TASK REQUIREMENTS: Gather up the lines with the word "scene" in them.

DATASET CONTENT:

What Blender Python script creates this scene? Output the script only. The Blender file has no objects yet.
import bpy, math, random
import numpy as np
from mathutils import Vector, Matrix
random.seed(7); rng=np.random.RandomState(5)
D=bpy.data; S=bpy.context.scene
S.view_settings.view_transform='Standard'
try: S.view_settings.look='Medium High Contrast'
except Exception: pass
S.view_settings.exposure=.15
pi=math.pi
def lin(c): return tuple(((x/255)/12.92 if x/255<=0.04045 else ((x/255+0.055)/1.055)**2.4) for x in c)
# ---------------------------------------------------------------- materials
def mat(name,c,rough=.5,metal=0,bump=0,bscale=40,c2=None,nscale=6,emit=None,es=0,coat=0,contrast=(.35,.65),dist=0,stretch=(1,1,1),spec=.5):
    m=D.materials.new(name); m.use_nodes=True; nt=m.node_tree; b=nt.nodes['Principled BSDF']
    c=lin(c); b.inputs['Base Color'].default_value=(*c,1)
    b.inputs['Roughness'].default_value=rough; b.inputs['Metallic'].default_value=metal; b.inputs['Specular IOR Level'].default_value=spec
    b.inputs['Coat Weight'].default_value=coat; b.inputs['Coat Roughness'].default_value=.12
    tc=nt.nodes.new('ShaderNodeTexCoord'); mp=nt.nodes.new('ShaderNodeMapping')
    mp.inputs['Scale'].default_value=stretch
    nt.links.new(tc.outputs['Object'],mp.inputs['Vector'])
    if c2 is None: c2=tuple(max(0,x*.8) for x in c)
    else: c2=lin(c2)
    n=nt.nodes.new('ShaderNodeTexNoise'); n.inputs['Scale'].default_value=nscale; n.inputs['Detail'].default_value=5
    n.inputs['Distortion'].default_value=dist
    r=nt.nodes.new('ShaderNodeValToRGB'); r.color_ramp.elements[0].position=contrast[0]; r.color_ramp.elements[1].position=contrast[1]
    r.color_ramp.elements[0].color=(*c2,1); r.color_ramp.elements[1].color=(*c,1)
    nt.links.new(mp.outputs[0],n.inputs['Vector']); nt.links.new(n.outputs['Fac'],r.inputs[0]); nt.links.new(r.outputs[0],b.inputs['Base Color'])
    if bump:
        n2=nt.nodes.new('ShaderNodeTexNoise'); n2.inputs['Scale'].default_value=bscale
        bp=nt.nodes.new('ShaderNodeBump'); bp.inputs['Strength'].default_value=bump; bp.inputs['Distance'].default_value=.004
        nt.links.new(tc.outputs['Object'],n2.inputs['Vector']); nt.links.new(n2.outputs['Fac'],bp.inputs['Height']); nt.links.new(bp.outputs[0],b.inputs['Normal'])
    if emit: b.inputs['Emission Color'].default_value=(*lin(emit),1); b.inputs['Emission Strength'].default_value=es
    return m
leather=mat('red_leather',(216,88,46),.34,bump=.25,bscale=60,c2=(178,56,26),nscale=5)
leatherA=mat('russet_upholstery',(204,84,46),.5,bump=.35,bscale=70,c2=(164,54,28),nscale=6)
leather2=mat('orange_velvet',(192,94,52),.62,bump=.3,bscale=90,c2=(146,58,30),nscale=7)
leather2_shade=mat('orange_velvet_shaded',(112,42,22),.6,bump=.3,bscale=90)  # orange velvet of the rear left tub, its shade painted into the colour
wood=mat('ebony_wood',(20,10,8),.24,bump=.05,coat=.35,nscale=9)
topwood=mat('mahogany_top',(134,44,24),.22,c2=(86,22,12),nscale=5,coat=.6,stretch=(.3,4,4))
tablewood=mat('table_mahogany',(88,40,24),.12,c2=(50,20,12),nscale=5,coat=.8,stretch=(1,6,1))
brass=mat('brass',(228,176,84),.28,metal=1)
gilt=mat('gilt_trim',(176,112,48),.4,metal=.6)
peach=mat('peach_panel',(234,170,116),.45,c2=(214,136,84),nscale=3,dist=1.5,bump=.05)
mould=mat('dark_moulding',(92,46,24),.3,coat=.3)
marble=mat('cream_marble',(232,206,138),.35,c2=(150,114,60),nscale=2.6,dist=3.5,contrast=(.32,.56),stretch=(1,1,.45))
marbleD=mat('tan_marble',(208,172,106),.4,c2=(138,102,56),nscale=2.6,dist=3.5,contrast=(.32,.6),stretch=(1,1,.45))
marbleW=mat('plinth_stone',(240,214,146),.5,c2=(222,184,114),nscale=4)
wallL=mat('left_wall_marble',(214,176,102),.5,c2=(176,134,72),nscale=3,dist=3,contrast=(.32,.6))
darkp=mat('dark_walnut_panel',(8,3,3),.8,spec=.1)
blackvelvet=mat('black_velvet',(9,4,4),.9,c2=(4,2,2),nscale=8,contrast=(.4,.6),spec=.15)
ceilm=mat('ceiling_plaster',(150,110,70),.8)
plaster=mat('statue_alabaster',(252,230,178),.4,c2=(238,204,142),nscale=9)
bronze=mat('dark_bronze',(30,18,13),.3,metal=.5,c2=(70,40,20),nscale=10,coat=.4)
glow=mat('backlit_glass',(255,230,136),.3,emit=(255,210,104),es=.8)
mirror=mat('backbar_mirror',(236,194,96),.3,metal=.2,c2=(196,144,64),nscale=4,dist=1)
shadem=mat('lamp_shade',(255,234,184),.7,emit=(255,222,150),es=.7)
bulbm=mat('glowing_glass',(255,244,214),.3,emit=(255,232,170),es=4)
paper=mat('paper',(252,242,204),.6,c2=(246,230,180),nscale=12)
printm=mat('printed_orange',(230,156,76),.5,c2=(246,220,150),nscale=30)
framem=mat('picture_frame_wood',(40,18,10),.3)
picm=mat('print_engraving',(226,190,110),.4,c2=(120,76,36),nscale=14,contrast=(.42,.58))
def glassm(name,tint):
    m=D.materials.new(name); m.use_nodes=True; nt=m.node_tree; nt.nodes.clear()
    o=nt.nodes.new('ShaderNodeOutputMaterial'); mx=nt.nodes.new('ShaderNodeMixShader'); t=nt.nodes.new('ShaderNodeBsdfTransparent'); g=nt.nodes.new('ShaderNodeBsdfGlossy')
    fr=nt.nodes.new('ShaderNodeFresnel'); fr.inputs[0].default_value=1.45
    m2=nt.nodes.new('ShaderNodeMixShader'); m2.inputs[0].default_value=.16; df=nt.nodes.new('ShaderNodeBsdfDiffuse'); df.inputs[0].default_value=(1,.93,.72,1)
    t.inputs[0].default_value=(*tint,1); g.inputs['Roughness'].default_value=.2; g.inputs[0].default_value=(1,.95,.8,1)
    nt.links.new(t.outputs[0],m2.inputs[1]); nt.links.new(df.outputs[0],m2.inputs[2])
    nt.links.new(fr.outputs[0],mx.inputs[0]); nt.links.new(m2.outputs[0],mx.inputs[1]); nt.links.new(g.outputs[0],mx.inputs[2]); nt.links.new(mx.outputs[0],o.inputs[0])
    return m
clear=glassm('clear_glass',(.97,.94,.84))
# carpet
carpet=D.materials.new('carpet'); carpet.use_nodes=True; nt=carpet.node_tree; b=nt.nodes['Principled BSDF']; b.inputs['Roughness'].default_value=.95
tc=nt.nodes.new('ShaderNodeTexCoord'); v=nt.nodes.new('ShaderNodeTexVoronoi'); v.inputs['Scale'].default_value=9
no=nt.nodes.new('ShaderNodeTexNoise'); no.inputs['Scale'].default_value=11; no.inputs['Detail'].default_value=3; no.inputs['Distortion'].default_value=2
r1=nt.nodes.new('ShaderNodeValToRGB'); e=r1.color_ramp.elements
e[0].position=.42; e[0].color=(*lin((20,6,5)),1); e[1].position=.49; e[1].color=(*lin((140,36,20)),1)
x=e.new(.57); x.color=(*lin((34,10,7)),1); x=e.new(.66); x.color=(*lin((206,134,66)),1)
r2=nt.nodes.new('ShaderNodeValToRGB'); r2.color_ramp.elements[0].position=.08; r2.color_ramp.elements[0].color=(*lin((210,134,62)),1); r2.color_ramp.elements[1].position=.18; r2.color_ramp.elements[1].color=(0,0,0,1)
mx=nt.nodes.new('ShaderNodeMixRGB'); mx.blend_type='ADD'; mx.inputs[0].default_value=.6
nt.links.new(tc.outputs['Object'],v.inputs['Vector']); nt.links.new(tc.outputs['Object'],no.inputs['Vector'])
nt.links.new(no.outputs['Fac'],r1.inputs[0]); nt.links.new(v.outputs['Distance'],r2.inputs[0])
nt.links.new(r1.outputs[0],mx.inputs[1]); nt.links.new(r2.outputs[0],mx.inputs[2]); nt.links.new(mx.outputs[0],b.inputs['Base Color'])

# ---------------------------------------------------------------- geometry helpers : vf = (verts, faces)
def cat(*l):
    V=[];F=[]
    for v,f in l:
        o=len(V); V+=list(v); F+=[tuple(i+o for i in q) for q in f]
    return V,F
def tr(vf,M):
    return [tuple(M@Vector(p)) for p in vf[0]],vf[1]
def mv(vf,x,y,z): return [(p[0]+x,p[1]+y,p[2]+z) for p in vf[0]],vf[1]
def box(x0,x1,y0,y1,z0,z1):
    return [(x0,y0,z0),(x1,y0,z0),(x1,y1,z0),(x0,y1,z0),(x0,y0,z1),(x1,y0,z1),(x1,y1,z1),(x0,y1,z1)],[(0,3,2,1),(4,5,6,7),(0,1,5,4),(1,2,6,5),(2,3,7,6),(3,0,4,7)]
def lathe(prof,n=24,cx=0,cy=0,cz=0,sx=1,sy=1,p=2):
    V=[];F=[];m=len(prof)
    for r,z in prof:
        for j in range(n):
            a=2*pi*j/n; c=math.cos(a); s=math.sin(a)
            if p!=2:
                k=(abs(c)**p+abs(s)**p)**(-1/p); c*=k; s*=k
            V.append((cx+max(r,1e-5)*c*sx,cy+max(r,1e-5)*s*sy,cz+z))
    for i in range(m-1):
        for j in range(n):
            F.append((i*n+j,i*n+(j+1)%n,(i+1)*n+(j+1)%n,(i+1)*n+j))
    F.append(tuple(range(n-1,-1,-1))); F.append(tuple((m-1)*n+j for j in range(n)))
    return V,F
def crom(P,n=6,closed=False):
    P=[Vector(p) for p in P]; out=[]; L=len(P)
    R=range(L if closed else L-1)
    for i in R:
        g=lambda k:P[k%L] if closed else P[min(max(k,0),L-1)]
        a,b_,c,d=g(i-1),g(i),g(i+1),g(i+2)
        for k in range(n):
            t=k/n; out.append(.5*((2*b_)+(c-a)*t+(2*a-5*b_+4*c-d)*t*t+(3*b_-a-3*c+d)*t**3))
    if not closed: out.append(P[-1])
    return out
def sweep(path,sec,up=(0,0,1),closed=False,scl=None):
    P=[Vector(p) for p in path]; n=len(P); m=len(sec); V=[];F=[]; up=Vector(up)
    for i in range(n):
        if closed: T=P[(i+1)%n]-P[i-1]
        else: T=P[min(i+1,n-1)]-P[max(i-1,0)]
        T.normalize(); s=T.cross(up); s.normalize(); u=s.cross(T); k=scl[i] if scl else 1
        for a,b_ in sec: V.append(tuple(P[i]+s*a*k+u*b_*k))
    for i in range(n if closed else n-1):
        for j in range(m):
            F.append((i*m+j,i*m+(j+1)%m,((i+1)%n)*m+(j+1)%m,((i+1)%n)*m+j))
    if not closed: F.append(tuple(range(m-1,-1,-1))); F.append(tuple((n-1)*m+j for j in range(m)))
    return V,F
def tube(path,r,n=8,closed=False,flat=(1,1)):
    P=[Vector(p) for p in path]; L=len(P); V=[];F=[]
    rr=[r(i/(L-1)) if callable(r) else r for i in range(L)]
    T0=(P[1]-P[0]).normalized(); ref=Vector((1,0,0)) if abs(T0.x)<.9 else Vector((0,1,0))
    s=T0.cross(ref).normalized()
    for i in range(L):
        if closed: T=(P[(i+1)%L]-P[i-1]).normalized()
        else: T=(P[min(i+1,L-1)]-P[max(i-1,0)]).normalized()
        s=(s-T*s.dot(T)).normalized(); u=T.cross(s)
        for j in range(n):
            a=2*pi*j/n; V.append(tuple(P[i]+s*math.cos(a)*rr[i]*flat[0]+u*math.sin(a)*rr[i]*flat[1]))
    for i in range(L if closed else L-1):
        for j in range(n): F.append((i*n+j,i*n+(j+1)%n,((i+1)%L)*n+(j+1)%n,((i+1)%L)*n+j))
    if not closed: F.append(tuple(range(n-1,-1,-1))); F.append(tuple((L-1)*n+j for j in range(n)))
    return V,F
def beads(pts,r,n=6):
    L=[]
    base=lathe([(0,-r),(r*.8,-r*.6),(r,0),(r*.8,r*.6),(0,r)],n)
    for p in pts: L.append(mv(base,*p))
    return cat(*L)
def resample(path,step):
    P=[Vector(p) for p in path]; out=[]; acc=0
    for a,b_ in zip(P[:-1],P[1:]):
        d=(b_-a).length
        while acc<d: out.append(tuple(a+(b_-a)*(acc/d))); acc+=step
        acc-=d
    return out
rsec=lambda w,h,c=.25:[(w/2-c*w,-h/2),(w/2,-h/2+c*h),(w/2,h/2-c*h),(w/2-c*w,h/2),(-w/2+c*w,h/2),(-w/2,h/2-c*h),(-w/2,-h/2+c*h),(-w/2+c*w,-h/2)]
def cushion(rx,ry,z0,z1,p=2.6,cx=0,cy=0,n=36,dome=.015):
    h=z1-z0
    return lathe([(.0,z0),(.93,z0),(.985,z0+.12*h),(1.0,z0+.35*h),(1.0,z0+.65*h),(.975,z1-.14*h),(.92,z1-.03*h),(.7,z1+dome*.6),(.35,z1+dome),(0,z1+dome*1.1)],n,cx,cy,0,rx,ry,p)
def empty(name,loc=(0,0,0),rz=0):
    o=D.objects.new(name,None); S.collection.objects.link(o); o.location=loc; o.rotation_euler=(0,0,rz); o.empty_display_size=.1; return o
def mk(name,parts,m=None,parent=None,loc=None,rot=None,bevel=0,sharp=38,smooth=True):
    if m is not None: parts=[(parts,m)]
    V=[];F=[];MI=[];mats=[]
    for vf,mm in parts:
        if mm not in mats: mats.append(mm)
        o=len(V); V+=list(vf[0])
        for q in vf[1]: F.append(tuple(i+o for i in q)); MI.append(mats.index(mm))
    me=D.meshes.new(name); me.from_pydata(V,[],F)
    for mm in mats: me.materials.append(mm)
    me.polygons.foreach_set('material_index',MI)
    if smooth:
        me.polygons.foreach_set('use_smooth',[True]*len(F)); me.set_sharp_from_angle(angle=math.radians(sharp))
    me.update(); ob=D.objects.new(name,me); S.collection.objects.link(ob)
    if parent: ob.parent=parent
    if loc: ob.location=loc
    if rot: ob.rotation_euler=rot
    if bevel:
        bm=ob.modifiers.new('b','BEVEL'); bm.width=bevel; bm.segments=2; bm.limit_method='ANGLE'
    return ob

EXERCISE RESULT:
What Blender Python script creates this scene? Output the script only. The Blender file has no objects yet.
D=bpy.data; S=bpy.context.scene